» Task to complete
Return the line containing "Write part 2", the line containing "0.012, 0.95, detail=6)", and every line between them, exactly as they stand. Output nothing else.

Begin Supplied data

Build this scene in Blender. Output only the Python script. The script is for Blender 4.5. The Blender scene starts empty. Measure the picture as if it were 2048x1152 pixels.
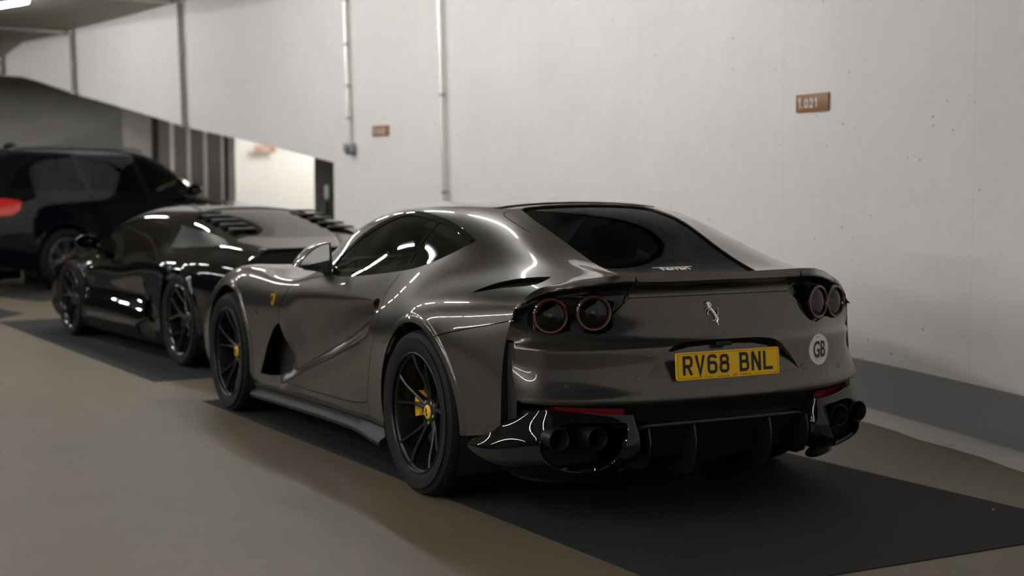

End Supplied data
Begin Supplied data

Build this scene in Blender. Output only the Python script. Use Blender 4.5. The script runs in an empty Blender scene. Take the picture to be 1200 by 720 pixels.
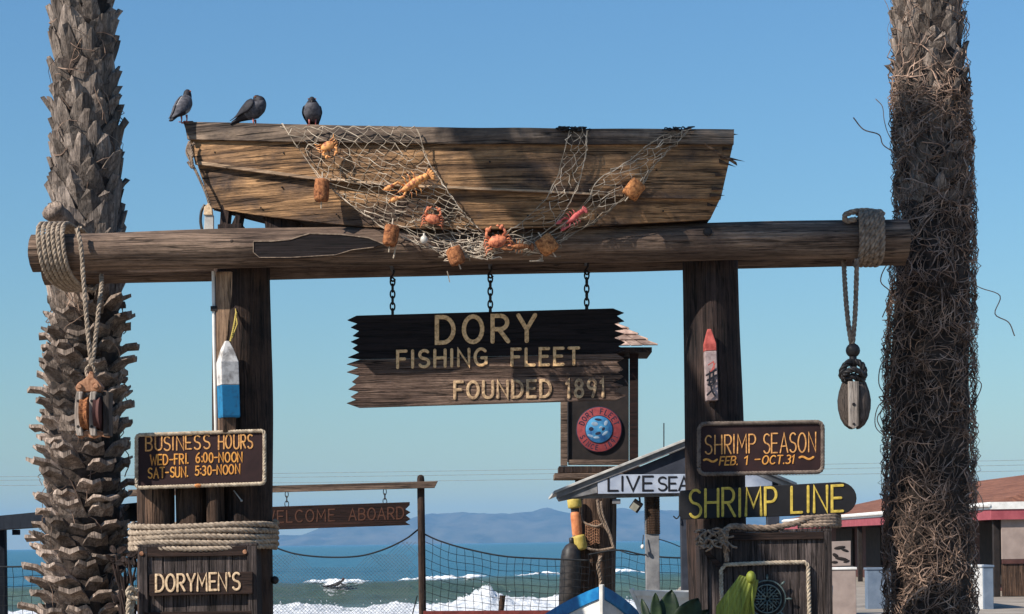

End Supplied data
Begin Supplied data

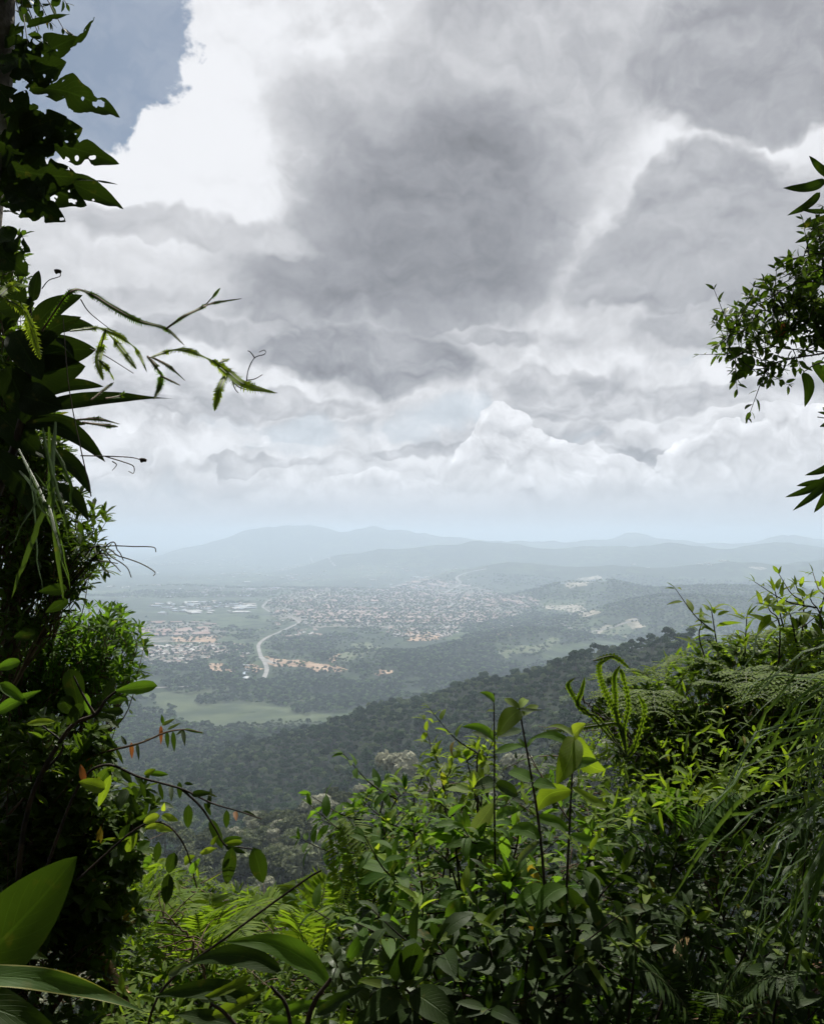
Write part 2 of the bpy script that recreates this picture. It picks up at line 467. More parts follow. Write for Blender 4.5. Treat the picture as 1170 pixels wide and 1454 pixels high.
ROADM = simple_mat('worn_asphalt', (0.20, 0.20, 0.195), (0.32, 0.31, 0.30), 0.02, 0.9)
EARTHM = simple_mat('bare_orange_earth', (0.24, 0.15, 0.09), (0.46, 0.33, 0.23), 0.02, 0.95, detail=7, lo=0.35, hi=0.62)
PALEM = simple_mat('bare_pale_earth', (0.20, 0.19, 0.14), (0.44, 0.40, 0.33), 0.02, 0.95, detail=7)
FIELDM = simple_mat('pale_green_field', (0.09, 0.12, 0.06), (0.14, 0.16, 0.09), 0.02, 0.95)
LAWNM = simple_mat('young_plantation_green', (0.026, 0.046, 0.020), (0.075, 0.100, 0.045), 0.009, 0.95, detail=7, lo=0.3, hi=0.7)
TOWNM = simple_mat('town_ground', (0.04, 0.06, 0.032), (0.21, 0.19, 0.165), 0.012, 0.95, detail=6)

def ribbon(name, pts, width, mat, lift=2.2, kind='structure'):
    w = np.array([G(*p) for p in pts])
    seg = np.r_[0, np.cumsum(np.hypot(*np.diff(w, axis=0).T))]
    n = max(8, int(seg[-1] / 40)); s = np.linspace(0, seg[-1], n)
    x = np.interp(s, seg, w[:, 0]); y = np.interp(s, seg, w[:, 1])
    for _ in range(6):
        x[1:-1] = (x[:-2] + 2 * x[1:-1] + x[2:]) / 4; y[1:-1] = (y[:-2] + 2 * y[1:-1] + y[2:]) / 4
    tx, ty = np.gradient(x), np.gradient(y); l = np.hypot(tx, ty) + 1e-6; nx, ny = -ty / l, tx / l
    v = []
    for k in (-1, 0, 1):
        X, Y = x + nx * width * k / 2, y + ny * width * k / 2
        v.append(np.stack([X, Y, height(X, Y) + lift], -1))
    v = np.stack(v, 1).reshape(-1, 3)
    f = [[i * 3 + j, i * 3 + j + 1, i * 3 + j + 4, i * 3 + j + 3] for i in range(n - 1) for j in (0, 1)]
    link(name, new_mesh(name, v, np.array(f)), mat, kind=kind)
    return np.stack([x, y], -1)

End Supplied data

» Correct response
Write part 2 of the bpy script that recreates this picture. It picks up at line 467. More parts follow. Write for Blender 4.5. Treat the picture as 1170 pixels wide and 1454 pixels high.
ROADM = simple_mat('worn_asphalt', (0.20, 0.20, 0.195), (0.32, 0.31, 0.30), 0.02, 0.9)
EARTHM = simple_mat('bare_orange_earth', (0.24, 0.15, 0.09), (0.46, 0.33, 0.23), 0.02, 0.95, detail=7, lo=0.35, hi=0.62)
PALEM = simple_mat('bare_pale_earth', (0.20, 0.19, 0.14), (0.44, 0.40, 0.33), 0.02, 0.95, detail=7)
FIELDM = simple_mat('pale_green_field', (0.09, 0.12, 0.06), (0.14, 0.16, 0.09), 0.02, 0.95)
LAWNM = simple_mat('young_plantation_green', (0.026, 0.046, 0.020), (0.075, 0.100, 0.045), 0.009, 0.95, detail=7, lo=0.3, hi=0.7)
TOWNM = simple_mat('town_ground', (0.04, 0.06, 0.032), (0.21, 0.19, 0.165), 0.012, 0.95, detail=6)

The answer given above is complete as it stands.